(TASK TO COMPLETE)
Go through the listing and copy every line word for word.

(DATA EXTRACT)
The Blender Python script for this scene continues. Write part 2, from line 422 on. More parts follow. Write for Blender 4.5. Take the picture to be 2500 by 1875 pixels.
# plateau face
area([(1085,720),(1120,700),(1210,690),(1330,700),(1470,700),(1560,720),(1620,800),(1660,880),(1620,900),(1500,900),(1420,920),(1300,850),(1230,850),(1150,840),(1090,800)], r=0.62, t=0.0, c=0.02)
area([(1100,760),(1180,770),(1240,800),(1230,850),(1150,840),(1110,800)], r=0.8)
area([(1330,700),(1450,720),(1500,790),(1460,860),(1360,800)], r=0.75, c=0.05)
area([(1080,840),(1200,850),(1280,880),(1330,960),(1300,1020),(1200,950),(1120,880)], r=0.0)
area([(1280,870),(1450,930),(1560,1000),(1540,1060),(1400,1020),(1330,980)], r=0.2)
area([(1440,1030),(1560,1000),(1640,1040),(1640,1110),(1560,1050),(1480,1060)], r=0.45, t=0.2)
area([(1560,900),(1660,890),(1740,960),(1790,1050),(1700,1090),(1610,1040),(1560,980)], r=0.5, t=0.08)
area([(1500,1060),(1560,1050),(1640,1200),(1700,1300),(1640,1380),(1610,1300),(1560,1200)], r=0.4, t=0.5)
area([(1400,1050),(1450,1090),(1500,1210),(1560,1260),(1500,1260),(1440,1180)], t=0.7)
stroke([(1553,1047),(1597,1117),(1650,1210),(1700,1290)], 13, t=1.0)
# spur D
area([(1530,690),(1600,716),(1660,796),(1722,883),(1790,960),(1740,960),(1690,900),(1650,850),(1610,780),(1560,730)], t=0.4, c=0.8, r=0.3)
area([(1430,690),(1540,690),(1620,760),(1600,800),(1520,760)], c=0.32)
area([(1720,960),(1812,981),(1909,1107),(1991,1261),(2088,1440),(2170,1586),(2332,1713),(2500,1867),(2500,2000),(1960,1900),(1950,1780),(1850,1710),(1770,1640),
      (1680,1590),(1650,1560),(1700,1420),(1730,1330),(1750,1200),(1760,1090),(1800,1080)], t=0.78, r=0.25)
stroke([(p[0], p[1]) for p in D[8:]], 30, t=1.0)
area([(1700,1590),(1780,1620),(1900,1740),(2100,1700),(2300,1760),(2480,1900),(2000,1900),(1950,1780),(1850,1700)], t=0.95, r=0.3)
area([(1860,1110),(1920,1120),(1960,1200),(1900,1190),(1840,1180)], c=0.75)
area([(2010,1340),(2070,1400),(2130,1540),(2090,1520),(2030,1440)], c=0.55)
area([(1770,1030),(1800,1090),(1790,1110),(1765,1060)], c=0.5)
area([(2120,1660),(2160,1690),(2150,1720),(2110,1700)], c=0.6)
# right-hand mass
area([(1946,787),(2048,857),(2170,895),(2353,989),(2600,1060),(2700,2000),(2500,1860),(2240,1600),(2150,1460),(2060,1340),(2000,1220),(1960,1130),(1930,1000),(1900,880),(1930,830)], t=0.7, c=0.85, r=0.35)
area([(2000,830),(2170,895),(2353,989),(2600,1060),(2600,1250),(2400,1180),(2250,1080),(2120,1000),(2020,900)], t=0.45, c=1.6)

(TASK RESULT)
The Blender Python script for this scene continues. Write part 2, from line 422 on. More parts follow. Write for Blender 4.5. Take the picture to be 2500 by 1875 pixels.
# plateau face
area([(1085,720),(1120,700),(1210,690),(1330,700),(1470,700),(1560,720),(1620,800),(1660,880),(1620,900),(1500,900),(1420,920),(1300,850),(1230,850),(1150,840),(1090,800)], r=0.62, t=0.0, c=0.02)
area([(1100,760),(1180,770),(1240,800),(1230,850),(1150,840),(1110,800)], r=0.8)
area([(1330,700),(1450,720),(1500,790),(1460,860),(1360,800)], r=0.75, c=0.05)
area([(1080,840),(1200,850),(1280,880),(1330,960),(1300,1020),(1200,950),(1120,880)], r=0.0)
area([(1280,870),(1450,930),(1560,1000),(1540,1060),(1400,1020),(1330,980)], r=0.2)
area([(1440,1030),(1560,1000),(1640,1040),(1640,1110),(1560,1050),(1480,1060)], r=0.45, t=0.2)
area([(1560,900),(1660,890),(1740,960),(1790,1050),(1700,1090),(1610,1040),(1560,980)], r=0.5, t=0.08)
area([(1500,1060),(1560,1050),(1640,1200),(1700,1300),(1640,1380),(1610,1300),(1560,1200)], r=0.4, t=0.5)
area([(1400,1050),(1450,1090),(1500,1210),(1560,1260),(1500,1260),(1440,1180)], t=0.7)
stroke([(1553,1047),(1597,1117),(1650,1210),(1700,1290)], 13, t=1.0)
# spur D
area([(1530,690),(1600,716),(1660,796),(1722,883),(1790,960),(1740,960),(1690,900),(1650,850),(1610,780),(1560,730)], t=0.4, c=0.8, r=0.3)
area([(1430,690),(1540,690),(1620,760),(1600,800),(1520,760)], c=0.32)
area([(1720,960),(1812,981),(1909,1107),(1991,1261),(2088,1440),(2170,1586),(2332,1713),(2500,1867),(2500,2000),(1960,1900),(1950,1780),(1850,1710),(1770,1640),
      (1680,1590),(1650,1560),(1700,1420),(1730,1330),(1750,1200),(1760,1090),(1800,1080)], t=0.78, r=0.25)
stroke([(p[0], p[1]) for p in D[8:]], 30, t=1.0)
area([(1700,1590),(1780,1620),(1900,1740),(2100,1700),(2300,1760),(2480,1900),(2000,1900),(1950,1780),(1850,1700)], t=0.95, r=0.3)
area([(1860,1110),(1920,1120),(1960,1200),(1900,1190),(1840,1180)], c=0.75)
area([(2010,1340),(2070,1400),(2130,1540),(2090,1520),(2030,1440)], c=0.55)
area([(1770,1030),(1800,1090),(1790,1110),(1765,1060)], c=0.5)
area([(2120,1660),(2160,1690),(2150,1720),(2110,1700)], c=0.6)
# right-hand mass
area([(1946,787),(2048,857),(2170,895),(2353,989),(2600,1060),(2700,2000),(2500,1860),(2240,1600),(2150,1460),(2060,1340),(2000,1220),(1960,1130),(1930,1000),(1900,880),(1930,830)], t=0.7, c=0.85, r=0.35)
area([(2000,830),(2170,895),(2353,989),(2600,1060),(2600,1250),(2400,1180),(2250,1080),(2120,1000),(2020,900)], t=0.45, c=1.6)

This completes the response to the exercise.